Sometimes after the long Christmas holidays, doing a lot of research into buying individual shares might sound tiring (though, for some people, a new year brings new opportunities). In any case, if I had decided not to buy individual shares this year and simply put a spare £1,000 into the FTSE 100 index back in January, here is what would have happened.
How investing in an index works in practice
By the way, when I talk about putting money into an index, I do not mean buying all of the shares in that index myself.
Rather, I would simply have bought into an index tracker fund. Whereas a lot of investment funds pay managers to decide what shares to buy, a tracker fund does what it says on the tin.
By buying shares in such a tracker, I would be investing in a portfolio that is meant to represent as closely as possible a specific index (in this case, the FTSE 100).

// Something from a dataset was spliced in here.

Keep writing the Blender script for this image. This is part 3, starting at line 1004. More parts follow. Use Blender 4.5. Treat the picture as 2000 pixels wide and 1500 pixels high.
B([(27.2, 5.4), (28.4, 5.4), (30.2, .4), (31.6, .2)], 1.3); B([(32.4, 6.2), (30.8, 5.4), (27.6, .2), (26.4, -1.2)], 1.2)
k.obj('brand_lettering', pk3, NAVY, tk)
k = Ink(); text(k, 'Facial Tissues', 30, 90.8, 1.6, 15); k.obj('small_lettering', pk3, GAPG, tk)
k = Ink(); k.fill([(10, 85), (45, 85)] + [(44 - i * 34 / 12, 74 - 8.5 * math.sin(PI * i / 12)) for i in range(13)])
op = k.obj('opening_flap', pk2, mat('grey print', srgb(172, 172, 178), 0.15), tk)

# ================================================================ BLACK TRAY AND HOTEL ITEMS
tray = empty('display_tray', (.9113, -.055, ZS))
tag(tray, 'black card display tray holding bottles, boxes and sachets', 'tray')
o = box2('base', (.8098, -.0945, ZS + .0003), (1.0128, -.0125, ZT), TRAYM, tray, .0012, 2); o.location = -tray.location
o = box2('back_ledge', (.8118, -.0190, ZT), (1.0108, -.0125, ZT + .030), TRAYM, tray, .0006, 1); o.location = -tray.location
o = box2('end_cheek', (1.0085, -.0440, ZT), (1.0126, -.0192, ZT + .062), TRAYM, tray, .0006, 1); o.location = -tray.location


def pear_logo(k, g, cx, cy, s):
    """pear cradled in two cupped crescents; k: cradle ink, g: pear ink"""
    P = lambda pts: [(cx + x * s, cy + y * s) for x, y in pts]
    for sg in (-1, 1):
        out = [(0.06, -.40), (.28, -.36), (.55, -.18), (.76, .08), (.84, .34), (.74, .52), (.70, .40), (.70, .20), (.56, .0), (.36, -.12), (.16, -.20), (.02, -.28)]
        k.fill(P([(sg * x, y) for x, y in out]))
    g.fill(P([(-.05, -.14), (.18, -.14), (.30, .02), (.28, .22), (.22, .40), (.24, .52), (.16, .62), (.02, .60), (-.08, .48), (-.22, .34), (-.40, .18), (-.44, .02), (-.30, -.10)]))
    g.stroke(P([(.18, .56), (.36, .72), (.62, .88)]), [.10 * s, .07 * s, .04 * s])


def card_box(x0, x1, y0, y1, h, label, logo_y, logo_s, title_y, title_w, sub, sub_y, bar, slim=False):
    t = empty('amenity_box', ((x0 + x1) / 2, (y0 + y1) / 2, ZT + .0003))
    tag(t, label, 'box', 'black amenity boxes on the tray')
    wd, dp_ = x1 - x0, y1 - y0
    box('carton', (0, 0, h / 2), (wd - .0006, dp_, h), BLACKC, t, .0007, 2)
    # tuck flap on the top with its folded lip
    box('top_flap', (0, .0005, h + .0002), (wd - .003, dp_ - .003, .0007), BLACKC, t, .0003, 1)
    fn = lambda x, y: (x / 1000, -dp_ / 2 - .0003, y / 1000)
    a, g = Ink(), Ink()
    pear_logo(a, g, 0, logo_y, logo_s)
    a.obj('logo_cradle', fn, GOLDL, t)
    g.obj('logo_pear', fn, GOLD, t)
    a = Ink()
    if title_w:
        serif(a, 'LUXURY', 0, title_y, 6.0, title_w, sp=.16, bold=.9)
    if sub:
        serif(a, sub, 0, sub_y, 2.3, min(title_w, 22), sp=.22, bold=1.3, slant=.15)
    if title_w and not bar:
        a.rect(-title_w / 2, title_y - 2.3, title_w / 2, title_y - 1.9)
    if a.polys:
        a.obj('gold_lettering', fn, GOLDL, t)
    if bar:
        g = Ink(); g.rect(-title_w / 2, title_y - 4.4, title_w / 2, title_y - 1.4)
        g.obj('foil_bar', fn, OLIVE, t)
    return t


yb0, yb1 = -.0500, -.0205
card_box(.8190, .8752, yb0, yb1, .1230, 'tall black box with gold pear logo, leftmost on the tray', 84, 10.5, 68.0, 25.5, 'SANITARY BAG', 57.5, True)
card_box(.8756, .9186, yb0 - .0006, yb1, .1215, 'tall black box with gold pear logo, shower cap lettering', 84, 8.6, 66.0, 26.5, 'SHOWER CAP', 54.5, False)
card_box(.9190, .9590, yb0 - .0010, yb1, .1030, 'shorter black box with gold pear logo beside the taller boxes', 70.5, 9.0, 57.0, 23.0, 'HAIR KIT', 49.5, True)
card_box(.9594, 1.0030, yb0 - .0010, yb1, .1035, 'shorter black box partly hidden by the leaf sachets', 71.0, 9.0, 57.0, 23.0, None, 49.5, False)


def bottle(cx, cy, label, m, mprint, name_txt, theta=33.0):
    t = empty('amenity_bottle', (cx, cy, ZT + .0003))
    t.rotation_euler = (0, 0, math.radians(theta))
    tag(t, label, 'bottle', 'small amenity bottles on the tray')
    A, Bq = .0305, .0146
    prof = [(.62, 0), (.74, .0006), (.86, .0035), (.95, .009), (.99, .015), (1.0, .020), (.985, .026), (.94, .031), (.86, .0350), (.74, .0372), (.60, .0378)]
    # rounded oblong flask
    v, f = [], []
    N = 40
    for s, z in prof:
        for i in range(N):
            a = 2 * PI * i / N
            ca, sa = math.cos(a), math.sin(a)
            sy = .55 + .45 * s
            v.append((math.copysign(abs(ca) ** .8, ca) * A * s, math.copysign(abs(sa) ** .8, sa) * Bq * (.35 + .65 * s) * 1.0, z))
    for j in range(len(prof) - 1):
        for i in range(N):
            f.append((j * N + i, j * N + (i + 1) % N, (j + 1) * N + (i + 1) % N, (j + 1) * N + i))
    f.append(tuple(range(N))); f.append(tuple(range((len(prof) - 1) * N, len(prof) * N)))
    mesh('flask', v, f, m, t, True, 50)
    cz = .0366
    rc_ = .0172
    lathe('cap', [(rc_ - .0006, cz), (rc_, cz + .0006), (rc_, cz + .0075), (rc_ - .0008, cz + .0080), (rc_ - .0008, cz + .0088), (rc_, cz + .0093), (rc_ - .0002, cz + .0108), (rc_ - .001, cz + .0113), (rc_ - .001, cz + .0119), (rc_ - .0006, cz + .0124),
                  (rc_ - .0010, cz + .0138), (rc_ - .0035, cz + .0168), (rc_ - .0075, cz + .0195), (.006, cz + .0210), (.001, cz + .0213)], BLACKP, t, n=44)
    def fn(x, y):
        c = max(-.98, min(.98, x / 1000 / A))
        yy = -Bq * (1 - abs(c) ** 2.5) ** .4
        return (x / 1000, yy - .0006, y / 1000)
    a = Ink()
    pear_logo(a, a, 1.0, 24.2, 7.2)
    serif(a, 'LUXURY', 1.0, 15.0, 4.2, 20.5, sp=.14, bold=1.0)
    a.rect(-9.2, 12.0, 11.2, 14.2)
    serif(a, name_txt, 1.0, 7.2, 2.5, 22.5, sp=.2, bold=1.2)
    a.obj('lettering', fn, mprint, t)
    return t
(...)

There are lots of different such funds available, some with what I see as very competitive pricing structures.
Good year for blue-chips
So far this year, the FTSE 100 has performed well. The index is up 7.3% since the start January, so my £1,000 investment would now be worth roughly £1,073.
By the way, as I mentioned above, a tracker fund aims to replicate the index as closely as possible. But as prices of individual shares change constantly, that is a moving target – and the fund share price itself can move.
So for example, the snappily named tracker Vanguard FTSE 100 UCITS ETF is actually up 7.8% (not 7.3%) so far this year. That can work both ways. Even sophisticated trackers sometimes do slightly better than the index but sometimes slightly worse.
As well as capital gains, I would be earning passive income from my holding. The dividend yield on the FTSE 100 at the moment is 3.6%. So I would be on course for around £36 in dividends by the end of the year, give or take (I say give or take as there can be a lag between buying a share and receiving any dividends from it).
Why didn’t I do this?
So parking £1,000 in the FTSE 100 at the start of the year would have worked out well for me. But I chose instead to invest in individual shares from the blue-chip index, such as Diageo (LSE: DGE).
Why? An index covers the waterfront. Picking individual shares to buy could mean more concentrated risk – Diageo’s recent sales woes in Latin America are a problem. I see weak consumer spending as a bigger risk than industrially-focused FTSE 100 firms like Ashtead.
But picking individual shares could also potentially offer me more price gain potential than an index.
While Ashtead has grown 168% in five years, the Diageo share price has fallen by a quarter. I saw that as a buying opportunity for me.
The firm has strong, premium brands with no direct competitors in some cases. That gives it pricing power. And that can translate into profits — £3.9bn last year – possibly funding dividends.
At 3.4%, the Diageo dividend yield is close to the FTSE 100 average. The payout per share has grown annually for decades.